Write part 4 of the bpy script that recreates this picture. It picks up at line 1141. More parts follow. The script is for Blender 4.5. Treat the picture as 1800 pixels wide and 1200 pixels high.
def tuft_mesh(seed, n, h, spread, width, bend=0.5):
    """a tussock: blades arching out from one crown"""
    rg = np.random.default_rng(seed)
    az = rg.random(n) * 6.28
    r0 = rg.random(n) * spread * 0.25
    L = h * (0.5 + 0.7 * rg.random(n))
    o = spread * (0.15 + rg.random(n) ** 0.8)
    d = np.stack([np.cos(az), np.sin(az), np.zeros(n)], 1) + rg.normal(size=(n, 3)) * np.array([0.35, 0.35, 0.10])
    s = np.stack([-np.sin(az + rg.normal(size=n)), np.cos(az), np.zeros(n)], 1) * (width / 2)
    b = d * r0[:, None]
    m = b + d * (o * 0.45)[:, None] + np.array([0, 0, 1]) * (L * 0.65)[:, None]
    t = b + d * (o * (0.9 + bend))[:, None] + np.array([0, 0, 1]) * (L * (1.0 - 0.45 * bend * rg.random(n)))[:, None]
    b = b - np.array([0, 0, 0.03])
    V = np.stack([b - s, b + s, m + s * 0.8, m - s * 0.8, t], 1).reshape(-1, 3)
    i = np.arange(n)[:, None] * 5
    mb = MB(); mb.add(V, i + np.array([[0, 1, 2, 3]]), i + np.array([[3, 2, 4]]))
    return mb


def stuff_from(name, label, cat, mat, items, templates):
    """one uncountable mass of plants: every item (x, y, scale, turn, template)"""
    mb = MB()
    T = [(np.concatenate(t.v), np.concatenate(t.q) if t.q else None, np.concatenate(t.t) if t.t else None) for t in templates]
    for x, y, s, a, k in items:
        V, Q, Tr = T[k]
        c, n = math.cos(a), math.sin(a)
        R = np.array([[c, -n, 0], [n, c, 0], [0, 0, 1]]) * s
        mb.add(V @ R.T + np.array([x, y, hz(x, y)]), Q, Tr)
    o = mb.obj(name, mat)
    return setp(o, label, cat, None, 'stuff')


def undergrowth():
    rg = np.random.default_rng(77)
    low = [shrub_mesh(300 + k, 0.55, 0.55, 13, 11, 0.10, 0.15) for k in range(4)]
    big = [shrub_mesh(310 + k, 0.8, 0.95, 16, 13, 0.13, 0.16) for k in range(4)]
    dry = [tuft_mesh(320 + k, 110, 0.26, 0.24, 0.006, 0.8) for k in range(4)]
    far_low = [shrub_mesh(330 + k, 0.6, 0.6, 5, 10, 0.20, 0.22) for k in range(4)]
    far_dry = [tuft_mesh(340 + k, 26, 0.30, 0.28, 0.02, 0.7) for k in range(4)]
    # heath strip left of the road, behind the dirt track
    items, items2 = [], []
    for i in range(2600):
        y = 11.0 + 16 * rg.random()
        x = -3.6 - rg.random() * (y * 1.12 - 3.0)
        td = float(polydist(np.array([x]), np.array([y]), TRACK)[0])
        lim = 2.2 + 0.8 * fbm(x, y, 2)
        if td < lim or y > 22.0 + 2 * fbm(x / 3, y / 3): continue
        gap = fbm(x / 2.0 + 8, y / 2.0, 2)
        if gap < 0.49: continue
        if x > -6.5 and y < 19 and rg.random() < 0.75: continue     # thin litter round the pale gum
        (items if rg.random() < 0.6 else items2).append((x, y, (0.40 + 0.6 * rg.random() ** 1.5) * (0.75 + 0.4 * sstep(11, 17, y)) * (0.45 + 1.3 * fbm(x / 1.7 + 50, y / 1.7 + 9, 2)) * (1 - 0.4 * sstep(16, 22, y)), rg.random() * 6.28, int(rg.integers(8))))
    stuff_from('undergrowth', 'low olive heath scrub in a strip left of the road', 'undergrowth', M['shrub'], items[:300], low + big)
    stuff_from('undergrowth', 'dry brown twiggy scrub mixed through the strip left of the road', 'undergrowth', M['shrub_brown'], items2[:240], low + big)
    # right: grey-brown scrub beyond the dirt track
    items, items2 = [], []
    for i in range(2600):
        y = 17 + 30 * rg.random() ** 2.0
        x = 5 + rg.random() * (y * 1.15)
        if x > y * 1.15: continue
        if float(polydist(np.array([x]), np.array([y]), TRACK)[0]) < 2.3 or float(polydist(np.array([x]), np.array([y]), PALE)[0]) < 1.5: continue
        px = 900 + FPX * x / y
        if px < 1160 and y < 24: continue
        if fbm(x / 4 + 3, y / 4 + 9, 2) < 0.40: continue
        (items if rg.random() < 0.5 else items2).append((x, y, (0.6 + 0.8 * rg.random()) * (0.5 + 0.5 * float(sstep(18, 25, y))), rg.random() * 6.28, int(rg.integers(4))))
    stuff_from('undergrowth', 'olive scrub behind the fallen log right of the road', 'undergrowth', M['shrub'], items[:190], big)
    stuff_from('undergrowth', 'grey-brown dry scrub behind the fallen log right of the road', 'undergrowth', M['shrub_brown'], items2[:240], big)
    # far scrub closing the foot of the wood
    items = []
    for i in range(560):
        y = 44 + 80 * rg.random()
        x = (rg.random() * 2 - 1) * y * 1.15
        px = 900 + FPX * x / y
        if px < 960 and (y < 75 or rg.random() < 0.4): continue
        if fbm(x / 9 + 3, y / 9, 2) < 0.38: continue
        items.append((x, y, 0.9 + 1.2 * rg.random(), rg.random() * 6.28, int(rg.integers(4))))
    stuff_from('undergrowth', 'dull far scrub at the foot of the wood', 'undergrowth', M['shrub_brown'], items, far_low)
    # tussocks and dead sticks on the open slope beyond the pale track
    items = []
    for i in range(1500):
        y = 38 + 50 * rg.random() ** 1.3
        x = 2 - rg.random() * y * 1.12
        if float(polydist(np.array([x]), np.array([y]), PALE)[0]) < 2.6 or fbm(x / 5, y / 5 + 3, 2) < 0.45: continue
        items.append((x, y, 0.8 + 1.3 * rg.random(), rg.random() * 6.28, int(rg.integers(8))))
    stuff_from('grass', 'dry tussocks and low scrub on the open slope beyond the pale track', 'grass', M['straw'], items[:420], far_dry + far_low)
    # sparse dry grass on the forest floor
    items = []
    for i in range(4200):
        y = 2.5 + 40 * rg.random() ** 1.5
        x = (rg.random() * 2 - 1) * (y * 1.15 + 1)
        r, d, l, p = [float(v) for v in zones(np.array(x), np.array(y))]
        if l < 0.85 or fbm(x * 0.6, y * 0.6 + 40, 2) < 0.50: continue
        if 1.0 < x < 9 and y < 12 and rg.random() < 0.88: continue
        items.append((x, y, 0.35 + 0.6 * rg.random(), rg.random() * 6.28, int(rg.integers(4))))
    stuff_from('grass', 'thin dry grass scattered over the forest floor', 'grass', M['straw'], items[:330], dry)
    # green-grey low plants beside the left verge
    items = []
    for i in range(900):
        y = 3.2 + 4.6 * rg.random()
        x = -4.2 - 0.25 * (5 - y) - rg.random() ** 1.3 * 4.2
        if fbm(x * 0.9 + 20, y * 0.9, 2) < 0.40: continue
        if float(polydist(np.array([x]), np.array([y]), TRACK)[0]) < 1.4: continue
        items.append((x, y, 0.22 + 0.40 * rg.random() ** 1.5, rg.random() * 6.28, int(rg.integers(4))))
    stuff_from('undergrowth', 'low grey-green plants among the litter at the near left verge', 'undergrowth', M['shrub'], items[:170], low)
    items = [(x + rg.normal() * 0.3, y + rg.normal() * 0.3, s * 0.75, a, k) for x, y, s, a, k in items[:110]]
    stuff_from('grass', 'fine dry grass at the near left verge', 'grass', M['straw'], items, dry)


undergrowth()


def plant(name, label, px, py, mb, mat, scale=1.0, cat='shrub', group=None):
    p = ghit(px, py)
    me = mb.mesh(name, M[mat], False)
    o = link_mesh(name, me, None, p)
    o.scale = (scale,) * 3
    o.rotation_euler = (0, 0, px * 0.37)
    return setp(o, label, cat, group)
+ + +
» Goal:
Return exactly the lines from the beginning of the data above through the one containing "return setp(o, label, cat, None, 'stuff')", please. Include both end lines and add nothing else.

» Response to this task:
Write part 4 of the bpy script that recreates this picture. It picks up at line 1141. More parts follow. The script is for Blender 4.5. Treat the picture as 1800 pixels wide and 1200 pixels high.
def tuft_mesh(seed, n, h, spread, width, bend=0.5):
    """a tussock: blades arching out from one crown"""
    rg = np.random.default_rng(seed)
    az = rg.random(n) * 6.28
    r0 = rg.random(n) * spread * 0.25
    L = h * (0.5 + 0.7 * rg.random(n))
    o = spread * (0.15 + rg.random(n) ** 0.8)
    d = np.stack([np.cos(az), np.sin(az), np.zeros(n)], 1) + rg.normal(size=(n, 3)) * np.array([0.35, 0.35, 0.10])
    s = np.stack([-np.sin(az + rg.normal(size=n)), np.cos(az), np.zeros(n)], 1) * (width / 2)
    b = d * r0[:, None]
    m = b + d * (o * 0.45)[:, None] + np.array([0, 0, 1]) * (L * 0.65)[:, None]
    t = b + d * (o * (0.9 + bend))[:, None] + np.array([0, 0, 1]) * (L * (1.0 - 0.45 * bend * rg.random(n)))[:, None]
    b = b - np.array([0, 0, 0.03])
    V = np.stack([b - s, b + s, m + s * 0.8, m - s * 0.8, t], 1).reshape(-1, 3)
    i = np.arange(n)[:, None] * 5
    mb = MB(); mb.add(V, i + np.array([[0, 1, 2, 3]]), i + np.array([[3, 2, 4]]))
    return mb


def stuff_from(name, label, cat, mat, items, templates):
    """one uncountable mass of plants: every item (x, y, scale, turn, template)"""
    mb = MB()
    T = [(np.concatenate(t.v), np.concatenate(t.q) if t.q else None, np.concatenate(t.t) if t.t else None) for t in templates]
    for x, y, s, a, k in items:
        V, Q, Tr = T[k]
        c, n = math.cos(a), math.sin(a)
        R = np.array([[c, -n, 0], [n, c, 0], [0, 0, 1]]) * s
        mb.add(V @ R.T + np.array([x, y, hz(x, y)]), Q, Tr)
    o = mb.obj(name, mat)
    return setp(o, label, cat, None, 'stuff')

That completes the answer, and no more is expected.